- _Exercise_: Note each line of the listing that contains the string "picture", and copy it.

- _Records with scene code_:
┌────────
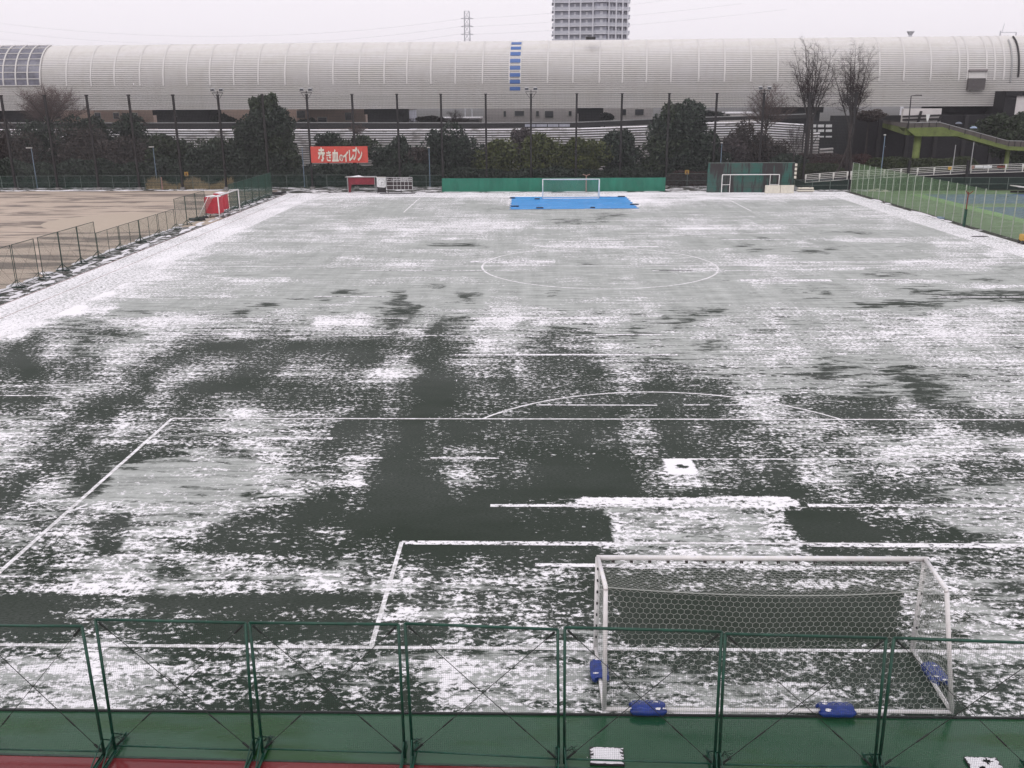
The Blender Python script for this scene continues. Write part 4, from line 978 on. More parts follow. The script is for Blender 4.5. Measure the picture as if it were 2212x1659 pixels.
for (u, v0, w, lb) in (((72, 80), 320, .8, 'blue-grey street lamp at the far left, before the dark bushes'), ((333, 340), 318, .6, 'blue-grey street lamp beside the salmon post'), ((651.5, 658), 317, .5, 'blue-grey street lamp left of the red banner'),
      ((926, 929), 319, .3, 'blue-grey street lamp right of the scoreboard'), ((1556, 1554), 309, .2, 'blue-grey street lamp behind the left end of the practice wall'), ((1907, 1900), 292, .2, 'blue-grey street lamp beside the lime footbridge')):
    P1(u, v0, 400, 121.5, .08, 'street_lamp', M['lampblue'], lb, 'street lamp', LG, w)
P1((2056, 2053), 313, 400, 121.5, .09, 'grey_pole', M['galv'], 'plain grey pole under the footbridge, the left one of two', 'pole'); P1((2094, 2091), 306, 400, 121.5, .09, 'grey_pole', M['galv'], 'plain grey pole under the footbridge, the right one of two', 'pole')
for (u, v, lb) in ((402.6, 376, 'small yellow notice on the dark bank above the dry grass'), (1484, 372, 'small yellow notice on the dark bank left of the practice wall')):
    p = aty(u, v, 121); root = empty('notice', (p.x, 121, 0), lb, 'sign'); MB().box((p.x - .3, 120.97, p.z - .3), (p.x + .3, 121.0, p.z + .32)).build('board', M['yellow'], root)
    MB().tube((p.x, 121.03, 0), (p.x, 121.03, p.z + .2), .03, 6).build('post', M['black'], root)
    mb = MB(); mb.box((p.x - .12, 120.955, p.z - .15), (p.x + .1, 120.969, p.z + .12)); mb.build('mark', M['rustred'], root)

# ---------------------------------------------------------------- tennis-court fence on the right
bases = [(218, 400), (312, 415), (368, 440), (432, 455), (495, 470), (563, 490), (630, 520), (700, 535), (780, 560), (862, 580), (930, 600), (1010, 622), (1093, 650), (1185, 675), (1275, 710), (1370, 732), (1478, 770), (1570, 810), (1683, 835), (1790, 870), (1905, 900), (2030, 930), (2165, 965), (2310, 1005)]
tops = [60, 75, 85, 97, 110, 123, 140, 155, 170, 187, 203, 220, 237, 257, 277, 297, 318, 342, 365, 390, 415, 440, 465, 492]
root = empty('court_fence', (39.1, 90, 0), 'tall net fence with pale slim posts along the tennis courts', 'fence')
ysf = []; zsf = []
for (x, y), tt in zip(bases, tops):
    B = atx(*gr(x, y), 39.1) if x > 250 else at(*gr(x, y)); 
    B = at(*gr(x, y)); ysf.append(B.y)
ysf = np.poly1d(np.polyfit(range(24), [1 / (y + 19) for y in ysf], 3))(range(24)); ysf = [1 / q - 19 for q in ysf]; 
ysf[0] = 111.9; Hf = 3.95
for i, y in enumerate(ysf):
    MB().tube((39.1, y, 0), (39.1, y, Hf), .05, 6).build('post', M['palepost'], root)
MB().tube((39.1, ysf[0], Hf), (39.1, ysf[1], Hf), .03, 6).build('top_rail', M['greygreen'], root)
mb = MB(); y0 = ysf[-1]; gridnet(lambda s, q: Vector((39.13, y0 + s, q)), ysf[0] - y0, Hf - .05, .14, .012, mb); mb.build('net', M['netpale'], root)
b = at(*gr(1520, 800)); z1 = aty(*gr(1532, 600), b.y).z; z2 = aty(*gr(1548, 400), b.y).z
root = empty('marker_pole', (b.x, b.y, 0), 'rusty pole with a padded green foot against the tennis-court fence', 'pole')
MB().tube((b.x, b.y, 0), (b.x, b.y, z1), .14, 10).build('foot_padding', M['dgreen'], root); MB().tube((b.x, b.y, z1), (b.x, b.y, z2), .06, 8).build('shaft', M['rustred'], root)
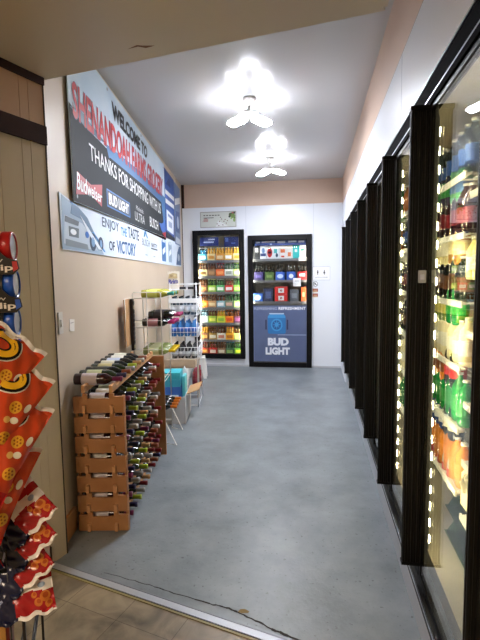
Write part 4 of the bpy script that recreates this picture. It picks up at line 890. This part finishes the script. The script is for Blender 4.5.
# ------------------------------------------------------------------ snack display at the left edge
def cam_pt(x, y, depth):                          # real position of a thing at a given distance in front of the viewer
    R = CM.to_3x3(); v = R @ Vector(((x-240)/459.54, -(y-320)/459.54, -1)); return Vector((0,0,1.6))+v*depth
yaw, pit, rol = .1617, .0969, -.0141
CM = Matrix.Translation((0,0,1.6)) @ Matrix.Rotation(yaw,4,'Z') @ Matrix.Rotation(PI/2-pit,4,'X') @ Matrix.Rotation(rol,4,'Z')
FACE = yaw+math.radians(18)                       # the bags face back toward the store
def bag(kind, x, y, depth, w, h, roll, turn, label, group, t=.042, tilt=-.42):
    """pillow bag; local x across, z up, front = -y"""
    b = MB(); n, m_ = 34, 48
    def surf(u, v, s, off=0):
        # u,v in 0..1; crimped seams at the top and bottom
        e = max(0,1-(2*u-1)**2)**.55 * (max(0,math.sin(PI*min(1,max(0,(v-.05)/.9))))**.5)
        wr_ = .004*math.sin(23*u+9*v)*math.sin(17*v+5*u)*(1-e*.5)
        pinch = 1-.06*math.sin(PI*v)
        zz = (v-.5)*h+.004*math.sin(u*21)*(1 if v > .9 or v < .1 else .2)
        return ((u-.5)*w*pinch, s*(t*e+wr_*1.5+off), zz)
    fsT = {}
    C_ = dict(orange='#c2401c', red='#a81c1a', yel='#e0b030', white='#ddd8d4', navy='#161a34', crim='#9c1c20')
    for s in (-1,1):
        for j in range(m_):
            v = (j+.5)/m_
            for i in range(n):
                u = (i+.5)/n
                if kind == 'cheese':
                    c_ = 'white' if v > .95 or v < .03 else ('red' if v < .26+.06*math.sin(5*u) else 'orange')
                else:
                    k_ = v+.02*math.sin(8*u)
                    c_ = 'navy' if u < .30-.15*(v-.5) and v < .8 else ('white' if k_ > .60 or k_ < .05 else ('crim' if k_ > .47 else ('white' if k_ > .33 else 'crim')))
                fsT.setdefault((s,c_),[]).append((j*(n+1)+i,j*(n+1)+i+1,(j+1)*(n+1)+i+1,(j+1)*(n+1)+i))
    for s in (-1,1):
        vs = [surf(i/n,j/m_,s) for j in range(m_+1) for i in range(n+1)]; base = len(b.v)
        b.add(vs, [], P('#c2401c',.22))
        for (s_,c_),fs in fsT.items():
            if s_ != s: continue
            mi_ = b.mi(P(C_[c_],.22))
            for f_ in fs:
                f2 = [base+q_ for q_ in (f_ if s < 0 else f_[::-1])]; b.f.append(f2); b.m.append(mi_); b.sm.append(True)
    def decal(pts, col, off=.002):
        cx = sum(p[0] for p in pts)/len(pts); cy = sum(p[1] for p in pts)/len(pts); vs = []; N_ = len(pts)
        for rr_ in (0,.33,.66,1): vs += [surf(cx+(p[0]-cx)*rr_,cy+(p[1]-cy)*rr_,-1,off) for p in pts]
        fs = [(r_*N_+k,(r_)*N_+(k+1)%N_,(r_+1)*N_+(k+1)%N_,(r_+1)*N_+k) for r_ in range(3) for k in range(N_)]
        b.add(vs, [q_[::-1] for q_ in fs], P(col,.25), True)
    asp = w/h
    if kind == 'cheese':
        for (cx,cy,r_) in ((.80,.62,.075),(.90,.36,.075)):
            decal(disc_pts(cx,cy,r_,r_*asp,18),'#e0a52c',.002)
            for k in range(6): a_ = k*PI/3; decal(disc_pts(cx+r_*.55*math.cos(a_),cy+r_*.55*asp*math.sin(a_),r_*.17,r_*.17*asp,8),'#9c5212',.0035)
            decal(disc_pts(cx,cy,r_*.15,r_*.15*asp,8),'#9c5212',.0035)
        decal(disc_pts(.88,.52,.05,.03,12),'#e6e0d0',.002); decal(disc_pts(.93,.66,.035,.045,12),'#efeae0',.003); decal(disc_pts(.80,.50,.04,.03,12),'#e0b060',.002)
        for s_, cc, rr_ in ((0,'#1a130c',.155),(0,'#e8e2d8',.17)): pass
        decal(disc_pts(.52,.82,.25,.15,24),'#efe6d8',.0016); decal(disc_pts(.52,.82,.235,.138,24),'#17110c',.0026); decal(disc_pts(.52,.82,.20,.112,24),'#e4ae20',.0036); decal(disc_pts(.52,.825,.11,.055,20),'#17110c',.0046); decal(disc_pts(.52,.825,.085,.042,20),'#c2401c',.0056)
    else:
        for (cx,cy,r_) in ((.86,.24,.085),(.74,.18,.07),(.90,.13,.06),(.68,.28,.05)): decal(disc_pts(cx,cy,r_,r_*asp,14),'#c4702c',.002); decal(disc_pts(cx+.01,cy+.01,r_*.55,r_*.55*asp,12),'#a84a20',.0035)
        for t_,q_,c_ in (('Smokin',(.25,.82,.85,.93),'#b01f2c'),('Hot',(.45,.68,.82,.79),'#b01f2c')):
            g,fs = text_geo(t_,.03); b.add([surf(q_[0]+(q_[2]-q_[0])*u_,q_[1]+(q_[3]-q_[1])*v_,-1,.004) for u_,v_ in g], fs, P(c_,.3))
        decal(disc_pts(.82,.40,.07,.04,12),'#8ea0b8',.003)
        for k in range(3): decal([(.05,.25+.2*k),(.05,.29+.2*k),(.17,.36+.2*k),(.17,.32+.2*k)],'#8a93b4',.003)
    o = b.build('snack_bag'); o.rotation_mode = 'XYZ'
    M = Matrix.Translation(cam_pt(x,y,depth)) @ Matrix.Rotation(FACE+turn,4,'Z') @ Matrix.Rotation(roll,4,'Y') @ Matrix.Rotation(tilt,4,'X')
    o.matrix_world = M; o.location = M.translation; o.rotation_euler = M.to_euler()
    return tag(o, label, 'snack bag', group)
ctr = [('topmost',-26,374),('second from top',-16,408),('third from top',-14,446),('fourth from top',-24,494)]
for i,(nm,x,y) in enumerate([(n_,x_,y_) for n_,x_,y_ in ctr]):
    bag('cheese',x,y,1.20,.22,.30,[.72,.66,.55,.45][i],0,'orange cheese snack bag with yellow ring, '+nm+' at left edge','orange snack bags')
for i,(x,y,dp,rl) in enumerate([(24,505,1.30,-.72),(24,530,1.30,-.70),(22,556,1.30,-.60),(31,582,1.30,-.12)]):
    bag('stripe',x-8,y,dp,.16,.19,rl,0,'red, white and navy snack bag, '+['topmost','second from top','third from top','lowest'][i]+' of the striped bags','striped snack bags',.016,-.55)
# dip cans in black sleeves at the top of the display
def dip(x,y,depth,lid,nm,label,txt):
    R = Matrix.Rotation(FACE-.55,4,'Z')
    t = thing('dip_can',label,'can',cam_pt(x,y,depth),0,'dip cans in black sleeves'); t.rotation_euler = (0,0,FACE-.12)
    b = MB(); b.lathe([(.034,-.05),(.036,-.048),(.036,-.012)], m_alu, 24, axis='x'); b.build('can_body',t)
    b = MB(); b.lathe([(.040,-.020),(.043,-.018),(.043,.004),(.040,.008),(.036,.008),(.035,.004)], P(lid,.3), 28, axis='x'); b.lathe([(.0352,.004),(.033,.0045),(.0,.005)], P('#c9ccd8',.2), 24, axis='x'); b.build('lid',t)
    b = MB(); k = P('#14110f',.3)
    b.prism([(-.16,-.078),(.016,-.078),(.032,-.062),(.028,-.040),(.0,-.032),(-.022,-.01),(-.022,.030),(-.03,.044),(-.16,.055)],-.0525,-.0485,k,axis='y')
    b.box(-.16,-.05,-.044,.044,-.056,-.051,k)
    for q_,t_,c_ in (((-.062,-.044,-.008,-.036),'NEW','#b9b4ac'),((-.040,-.072,.016,-.050),txt,'#d8d2c8')):
        b.text(t_,[(q_[0],-.0535,q_[1]),(q_[2],-.0535,q_[1]),(q_[2],-.0535,q_[3]),(q_[0],-.0535,q_[3])],P(c_,.4),.02)
    b.prism([(-.075,0),(-.045,.022),(-.028,.005),(-.045,-.012)],-.0535,-.0525,P(nm,.4),axis='y')
    b.build('cardboard_sleeve',t)
    b = MB(); b.prism([(.016,-.070),(.029,-.062),(.026,-.042),(.014,-.042)],-.0535,-.0525,P(lid,.4),axis='y'); b.build('printed_tab',t)
    return t
dip(11,247,1.30,'#a81c1c','#3a74c4','dip can with red lid in a black sleeve, top of the left display','dip')
dip(14,284,1.31,'#1f4fae','#a83040','dip can with blue lid directly below the red lidded can','dip')
dip(15,322,1.32,'#1f4fae','#a83040','dip can with blue lid partly hidden by the topmost orange bag','dip')
# black wire display rack carrying the bags
o0 = cam_pt(0,575,1.36); fx = Vector((math.cos(FACE),math.sin(FACE),0)); fy = Vector((-math.sin(FACE),math.cos(FACE),0))
rk = thing('snack_rack','black wire snack display rack at the left edge','display rack',(0,0,0))
pc = cam_pt(25,640,1.30); pc.z = 0
right = pc; left = pc-fx*.50; backr = pc+fy*.38; backl = left+fy*.38
for nm,p,hh in (('post',right,.80),('post',left,1.75),('post',backr+Vector((0,0,0)),.80),('post',backl,1.75)):
    b = MB(); b.box(-.004,.004,-.004,.004,0,hh,m_bwire); b.build(nm,rk,loc=p,rz=FACE)
b = MB()
for i in range(16):
    q_ = left.lerp(right,i/15); a_ = q_+Vector((0,0,.86)); 
    c_ = q_+Vector((0,0,.10)); b.tube([a_ - fx*.0, c_], .002, m_bwire if i % 4 else mat('brass_wire','#7c6a34',.4,.6))
for z in (.10,.48,.80): b.tube([left+Vector((0,0,z)),right+Vector((0,0,z)),backr+Vector((0,0,z)),backl+Vector((0,0,z)),left+Vector((0,0,z))], .005, m_bwire)
b.build('wire_grid',rk)
for z in (.12,.45):
    b = MB()
    for i in range(14):
        b.tube([left.lerp(right,i/13)+Vector((0,0,z)),backl.lerp(backr,i/13)+Vector((0,0,z))], .003, m_bwire)
    b.build('shelf',rk)
for z,nm in ((.9,'lower'),(1.25,'middle'),(1.60,'upper')):
    b = MB(); a_ = (left+backl)/2+Vector((0,0,z)); b.tube([backl+Vector((0,0,z)), backl+fx*.30+Vector((0,0,z))], .004, m_bwire); b.build('hang_bar',rk)
# packets lying in the wire basket
for i in range(3):
    p = left.lerp(right,.55+.13*i)+fy*.10; b = MB(); b.box(-.04,.04,-.01,.06,0,.20,P(['#7a2418','#a0421c','#5c1c18'][i],.3)); b.box(-.03,.03,-.012,-.01,.06,.14,P(['#c9a060','#d8c8a0','#b08040'][i]))
    tag(b.build('snack_box',loc=(p.x,p.y,.455),rz=FACE),['dark red','orange','maroon'][i]+' snack box behind the black wire grid of the display rack','box','snack boxes in the wire display')

# ------------------------------------------------------------------ lights
def area(name, loc, rot, sx, sy, power, col):
    l = bpy.data.lights.new(name,'AREA'); l.shape = 'RECTANGLE'; l.size = sx; l.size_y = sy; l.energy = power; l.color = col
    o = bpy.data.objects.new(name,l); C.objects.link(o); o.location = loc; o.rotation_euler = rot; return o
# store ceiling fixture, out of frame behind the viewer
t = thing('store_ceiling_lamp','long store ceiling lamp behind the camera','lamp',(-1.2,-1.2,LS))
b = MB(); b.box(-.6,.6,-.15,.15,-.06,-.001,m_plasticw); b.build('housing',t); b = MB(); b.box(-.57,.57,-.13,.13,-.064,-.061,mat('store_lamp_light','#ffffff',emit='#ffe6c8',es=42)); b.build('diffuser',t)
w = bpy.data.worlds.new('world'); bpy.context.scene.world = w; w.use_nodes = True
w.node_tree.nodes['Background'].inputs[0].default_value = (.8,.85,1,1); w.node_tree.nodes['Background'].inputs[1].default_value = .05

# ------------------------------------------------------------------ camera
cd = bpy.data.cameras.new('camera'); cam = bpy.data.objects.new('camera',cd); C.objects.link(cam)
cam.matrix_world = CM; cd.sensor_fit = 'HORIZONTAL'; cd.sensor_width = 36; cd.lens = 459.54/480*36; cd.clip_start = .02
sc = bpy.context.scene; sc.camera = cam
vs = sc.view_settings; vs.view_transform = 'Standard'; vs.look = 'None'; vs.gamma = 1; vs.exposure = 1.3; vs.use_curve_mapping = False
└────────
- _Response to this task_:
The Blender Python script for this scene continues. Write part 4, from line 978 on. More parts follow. The script is for Blender 4.5. Measure the picture as if it were 2212x1659 pixels.
Write part 4 of the bpy script that recreates this picture. It picks up at line 890. This part finishes the script. The script is for Blender 4.5.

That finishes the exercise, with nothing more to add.